Esack tidak sepakat dengan penafsiran tersebut. Menurutnya, definisi tersebut membuat Alquran seolah-olah hanya merupakan bacaan semata. Alquran menjadi tidak memiliki makna praksis di dalam kehidupan sosial masyarakat. Padahal, menurutnya,, Alquran adalah wahyu yang turun dalam rangka merespon berbagai peristiwa di atas muka bumi.
Esack menyebut bahwa Alquran mengandung setidaknya tiga hal, yaitu teks, kontekstualiats makna, dan relevansi dalam kehidupan sosial. Alquran hadir sebagai petunjuk yang turun secara gradual. Ringkasnya, Alquran mengandung ajaran yang mementingkan perubahan sosial, tidak hanya mementingkan kesalehan individu dan hubungan manusia dengan Tuhan semata.
Makna Muslim dan Kafir Menurut Esack
Perdebatan tentang makna muslim dan kafir adalah salah satu perdebatan yang mencuri perhatian banyak orang. Di Indonesia, salah satu ormas Islam terbesar, NU, melarang penggunaan kata kafir. Menurut NU, sebutan kafir dapat menimbulkan berbagai polemik di tengah keberagamaan yang majemuk.
Keputusan tersebut menimbulkan banyak polemik. Banyak umat Islam di luar NU yang menganggap keputusan NU tidak sesuai. Sebagai inteletkual cum aktivis, Esack turut memberikan perhatian terhadap persoalan ini.

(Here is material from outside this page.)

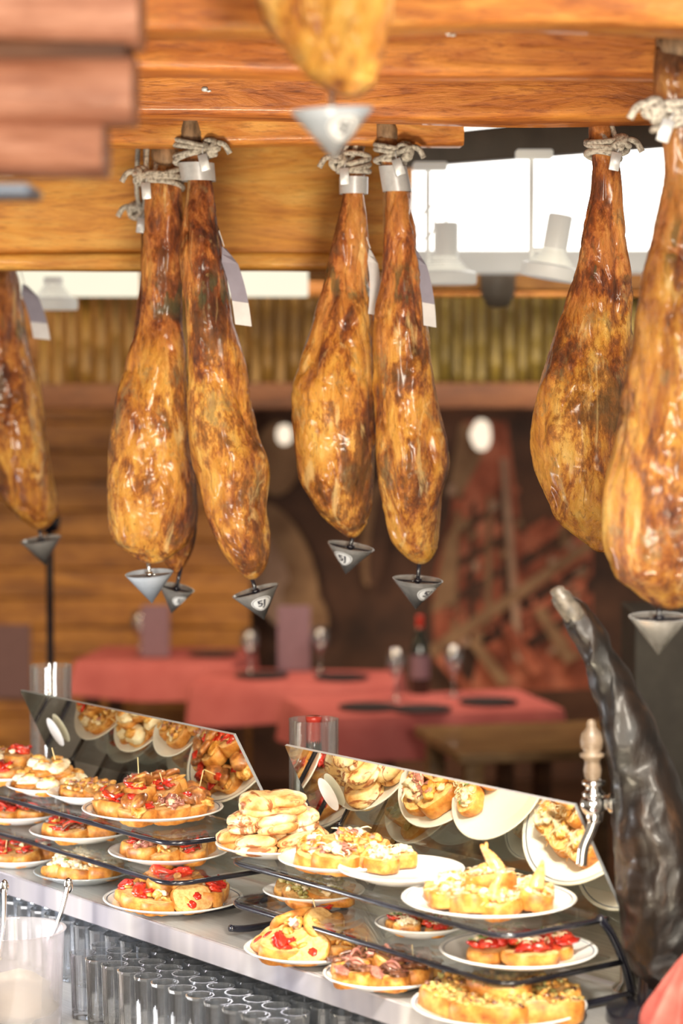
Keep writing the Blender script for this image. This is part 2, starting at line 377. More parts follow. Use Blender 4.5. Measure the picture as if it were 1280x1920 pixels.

Menurut Esack, Islam bukanlah sebutan untuk kelompok etno-sosial tertentu. Sebutan Islam justru lebih dititikberatkan kepada usaha individu dalam memajukan kehidupan sosial. Islam bukan label yang khusus untuk komunitas muslim, melainkan label kepada siapapun yang merespon dan memenuhi panggilan Tuhan.
Sementara itu, menurut Esack, ada orang-orang kafir yang kafir secara sosio-politik. Yatu orang-orang yang menghalangi penegakkan keadilan di atas muka bumi. Orang yang kafir adalah orang yang melawan upaya para nabi dalam menegakkan keadilan dan kesejahteraan.
Kafir juga merupakan suatu sistem tirani yang akut, seperti rezim yang otoriter atau rasial. Selain itu, makna kafir adalah menolak memberikan sedekah pada anak yatim dan orang miskin, mendiamkan penindasan, dan apatis terhadap segala bentuk eksploitasi. Pemahaman ini merupakan konsekuensi dari teologi pembebasan yang telah ia tuangkan dalam berbagai karyanya.